Tuesday, 7 March 2006

Addendum—The Widow's Mite and the Commandments of the Gospel

In the last post we discussed how what we do to the least of Jesus' brethren is reckoned by Jesus as being done to Jesus himself. But how does Jesus reckon what we have done? When Jesus was in the Treasury of the Temple, he observed a widow putting two small coins into the Treasury. He remarked that she had put in more than the others, who had put in many more coins out of their abundance, because she had put in her whole living. It is the disposition of the person that counts. God doesn't count the coins that you have given to the poor man; he looks at your heart, at what it cost you to give those coins. A small offering from the heart weighs more with God than a big gift with arrogance or pride.

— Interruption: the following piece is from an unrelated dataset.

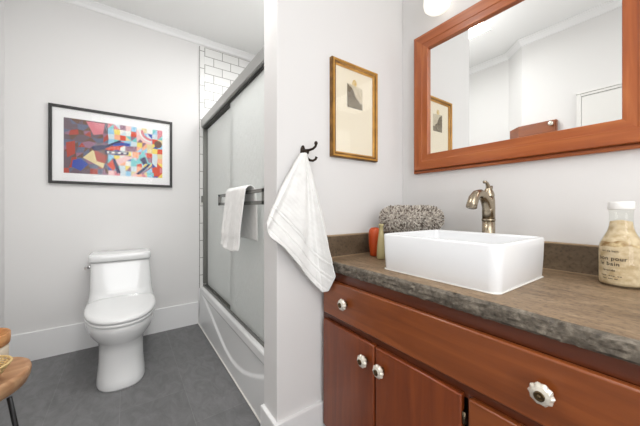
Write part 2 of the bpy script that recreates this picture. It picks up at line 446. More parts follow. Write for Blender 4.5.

In the Sermon on the Mount, Jesus says that many will come to him in the Day of the Last Judgement and say, 'Did we not do many great works in your name?' And he will reply, 'I never knew you. Depart from me, workers of iniquity.'

Jesus continues in that place that he who does the will of his Father will enter the Kingdom of the Heavens, and that to do the will of his Father we must keep the commandments of the Gospel. It is he who keeps the commandments of the Gospel and teaches them to others who will be called great in the Kingdom of the Heavens. Here we see that it is not only our disposition but also our keeping of the commandments of the Gospel that enters into how Jesus reckons what we have done to him in doing what we do to the least of his brethren.